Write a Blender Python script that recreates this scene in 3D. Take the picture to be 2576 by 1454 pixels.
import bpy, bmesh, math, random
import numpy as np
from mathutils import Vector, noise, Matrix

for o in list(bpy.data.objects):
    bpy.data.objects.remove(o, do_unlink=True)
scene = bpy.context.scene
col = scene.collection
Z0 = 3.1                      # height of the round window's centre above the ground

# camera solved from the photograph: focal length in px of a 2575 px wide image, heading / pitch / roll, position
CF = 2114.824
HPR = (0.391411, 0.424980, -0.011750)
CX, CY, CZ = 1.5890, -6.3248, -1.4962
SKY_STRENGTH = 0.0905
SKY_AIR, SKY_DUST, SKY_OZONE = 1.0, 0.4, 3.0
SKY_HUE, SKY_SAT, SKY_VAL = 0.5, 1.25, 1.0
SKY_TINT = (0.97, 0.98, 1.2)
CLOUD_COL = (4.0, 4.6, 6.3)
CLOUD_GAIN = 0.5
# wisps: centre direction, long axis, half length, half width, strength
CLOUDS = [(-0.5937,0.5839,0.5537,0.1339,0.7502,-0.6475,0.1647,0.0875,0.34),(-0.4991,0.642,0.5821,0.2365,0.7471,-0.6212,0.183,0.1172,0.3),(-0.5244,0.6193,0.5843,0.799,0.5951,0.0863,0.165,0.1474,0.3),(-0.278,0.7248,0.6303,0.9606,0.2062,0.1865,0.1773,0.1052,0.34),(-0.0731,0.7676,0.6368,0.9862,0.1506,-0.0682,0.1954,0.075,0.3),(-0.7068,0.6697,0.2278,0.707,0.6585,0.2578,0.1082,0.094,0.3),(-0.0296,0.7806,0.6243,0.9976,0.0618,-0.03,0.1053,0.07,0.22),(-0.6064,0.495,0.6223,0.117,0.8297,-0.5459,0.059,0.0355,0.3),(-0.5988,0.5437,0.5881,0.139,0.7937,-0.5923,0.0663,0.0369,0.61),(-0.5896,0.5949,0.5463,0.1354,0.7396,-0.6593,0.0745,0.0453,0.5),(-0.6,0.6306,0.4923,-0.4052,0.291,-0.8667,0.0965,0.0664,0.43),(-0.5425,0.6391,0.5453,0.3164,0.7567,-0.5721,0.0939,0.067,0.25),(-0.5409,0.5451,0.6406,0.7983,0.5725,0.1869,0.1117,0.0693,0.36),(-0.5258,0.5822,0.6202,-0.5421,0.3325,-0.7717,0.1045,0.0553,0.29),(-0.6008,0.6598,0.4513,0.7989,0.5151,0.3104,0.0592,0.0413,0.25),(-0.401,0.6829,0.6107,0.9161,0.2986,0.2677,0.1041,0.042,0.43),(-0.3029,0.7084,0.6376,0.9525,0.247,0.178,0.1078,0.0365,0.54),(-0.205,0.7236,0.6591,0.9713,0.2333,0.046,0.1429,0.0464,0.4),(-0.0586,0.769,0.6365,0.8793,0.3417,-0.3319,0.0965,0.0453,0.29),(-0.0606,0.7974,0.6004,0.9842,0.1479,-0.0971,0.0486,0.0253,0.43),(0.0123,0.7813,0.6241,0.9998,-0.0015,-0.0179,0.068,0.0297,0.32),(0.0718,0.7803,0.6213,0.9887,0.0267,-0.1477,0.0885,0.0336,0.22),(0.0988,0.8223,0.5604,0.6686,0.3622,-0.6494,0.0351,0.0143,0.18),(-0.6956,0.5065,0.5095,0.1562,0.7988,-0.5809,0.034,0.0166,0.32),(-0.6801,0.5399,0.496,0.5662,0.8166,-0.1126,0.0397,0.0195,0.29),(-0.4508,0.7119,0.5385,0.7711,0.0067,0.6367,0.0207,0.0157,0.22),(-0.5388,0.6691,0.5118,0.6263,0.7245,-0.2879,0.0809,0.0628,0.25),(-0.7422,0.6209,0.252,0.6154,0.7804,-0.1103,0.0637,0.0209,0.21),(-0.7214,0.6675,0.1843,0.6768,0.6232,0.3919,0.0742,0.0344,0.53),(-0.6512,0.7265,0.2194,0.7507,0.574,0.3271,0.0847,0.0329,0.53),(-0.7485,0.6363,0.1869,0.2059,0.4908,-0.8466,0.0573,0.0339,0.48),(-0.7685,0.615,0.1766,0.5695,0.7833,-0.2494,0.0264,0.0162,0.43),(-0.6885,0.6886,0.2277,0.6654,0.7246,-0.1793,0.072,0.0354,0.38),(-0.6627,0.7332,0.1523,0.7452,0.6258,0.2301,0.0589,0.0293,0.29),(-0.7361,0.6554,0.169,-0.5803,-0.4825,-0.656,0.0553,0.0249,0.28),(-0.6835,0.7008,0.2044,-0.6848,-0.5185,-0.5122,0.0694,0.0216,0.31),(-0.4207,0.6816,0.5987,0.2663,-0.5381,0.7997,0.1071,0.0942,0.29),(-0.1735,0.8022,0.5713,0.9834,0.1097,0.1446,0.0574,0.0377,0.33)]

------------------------

# WHAT IS BEING ASKED
Copy out the material above in its entirety. Every detail must match.

# WRITTEN SOLUTION
Write a Blender Python script that recreates this scene in 3D. Take the picture to be 2576 by 1454 pixels.
import bpy, bmesh, math, random
import numpy as np
from mathutils import Vector, noise, Matrix

for o in list(bpy.data.objects):
    bpy.data.objects.remove(o, do_unlink=True)
scene = bpy.context.scene
col = scene.collection
Z0 = 3.1                      # height of the round window's centre above the ground

# camera solved from the photograph: focal length in px of a 2575 px wide image, heading / pitch / roll, position
CF = 2114.824
HPR = (0.391411, 0.424980, -0.011750)
CX, CY, CZ = 1.5890, -6.3248, -1.4962
SKY_STRENGTH = 0.0905
SKY_AIR, SKY_DUST, SKY_OZONE = 1.0, 0.4, 3.0
SKY_HUE, SKY_SAT, SKY_VAL = 0.5, 1.25, 1.0
SKY_TINT = (0.97, 0.98, 1.2)
CLOUD_COL = (4.0, 4.6, 6.3)
CLOUD_GAIN = 0.5
# wisps: centre direction, long axis, half length, half width, strength
CLOUDS = [(-0.5937,0.5839,0.5537,0.1339,0.7502,-0.6475,0.1647,0.0875,0.34),(-0.4991,0.642,0.5821,0.2365,0.7471,-0.6212,0.183,0.1172,0.3),(-0.5244,0.6193,0.5843,0.799,0.5951,0.0863,0.165,0.1474,0.3),(-0.278,0.7248,0.6303,0.9606,0.2062,0.1865,0.1773,0.1052,0.34),(-0.0731,0.7676,0.6368,0.9862,0.1506,-0.0682,0.1954,0.075,0.3),(-0.7068,0.6697,0.2278,0.707,0.6585,0.2578,0.1082,0.094,0.3),(-0.0296,0.7806,0.6243,0.9976,0.0618,-0.03,0.1053,0.07,0.22),(-0.6064,0.495,0.6223,0.117,0.8297,-0.5459,0.059,0.0355,0.3),(-0.5988,0.5437,0.5881,0.139,0.7937,-0.5923,0.0663,0.0369,0.61),(-0.5896,0.5949,0.5463,0.1354,0.7396,-0.6593,0.0745,0.0453,0.5),(-0.6,0.6306,0.4923,-0.4052,0.291,-0.8667,0.0965,0.0664,0.43),(-0.5425,0.6391,0.5453,0.3164,0.7567,-0.5721,0.0939,0.067,0.25),(-0.5409,0.5451,0.6406,0.7983,0.5725,0.1869,0.1117,0.0693,0.36),(-0.5258,0.5822,0.6202,-0.5421,0.3325,-0.7717,0.1045,0.0553,0.29),(-0.6008,0.6598,0.4513,0.7989,0.5151,0.3104,0.0592,0.0413,0.25),(-0.401,0.6829,0.6107,0.9161,0.2986,0.2677,0.1041,0.042,0.43),(-0.3029,0.7084,0.6376,0.9525,0.247,0.178,0.1078,0.0365,0.54),(-0.205,0.7236,0.6591,0.9713,0.2333,0.046,0.1429,0.0464,0.4),(-0.0586,0.769,0.6365,0.8793,0.3417,-0.3319,0.0965,0.0453,0.29),(-0.0606,0.7974,0.6004,0.9842,0.1479,-0.0971,0.0486,0.0253,0.43),(0.0123,0.7813,0.6241,0.9998,-0.0015,-0.0179,0.068,0.0297,0.32),(0.0718,0.7803,0.6213,0.9887,0.0267,-0.1477,0.0885,0.0336,0.22),(0.0988,0.8223,0.5604,0.6686,0.3622,-0.6494,0.0351,0.0143,0.18),(-0.6956,0.5065,0.5095,0.1562,0.7988,-0.5809,0.034,0.0166,0.32),(-0.6801,0.5399,0.496,0.5662,0.8166,-0.1126,0.0397,0.0195,0.29),(-0.4508,0.7119,0.5385,0.7711,0.0067,0.6367,0.0207,0.0157,0.22),(-0.5388,0.6691,0.5118,0.6263,0.7245,-0.2879,0.0809,0.0628,0.25),(-0.7422,0.6209,0.252,0.6154,0.7804,-0.1103,0.0637,0.0209,0.21),(-0.7214,0.6675,0.1843,0.6768,0.6232,0.3919,0.0742,0.0344,0.53),(-0.6512,0.7265,0.2194,0.7507,0.574,0.3271,0.0847,0.0329,0.53),(-0.7485,0.6363,0.1869,0.2059,0.4908,-0.8466,0.0573,0.0339,0.48),(-0.7685,0.615,0.1766,0.5695,0.7833,-0.2494,0.0264,0.0162,0.43),(-0.6885,0.6886,0.2277,0.6654,0.7246,-0.1793,0.072,0.0354,0.38),(-0.6627,0.7332,0.1523,0.7452,0.6258,0.2301,0.0589,0.0293,0.29),(-0.7361,0.6554,0.169,-0.5803,-0.4825,-0.656,0.0553,0.0249,0.28),(-0.6835,0.7008,0.2044,-0.6848,-0.5185,-0.5122,0.0694,0.0216,0.31),(-0.4207,0.6816,0.5987,0.2663,-0.5381,0.7997,0.1071,0.0942,0.29),(-0.1735,0.8022,0.5713,0.9834,0.1097,0.1446,0.0574,0.0377,0.33)]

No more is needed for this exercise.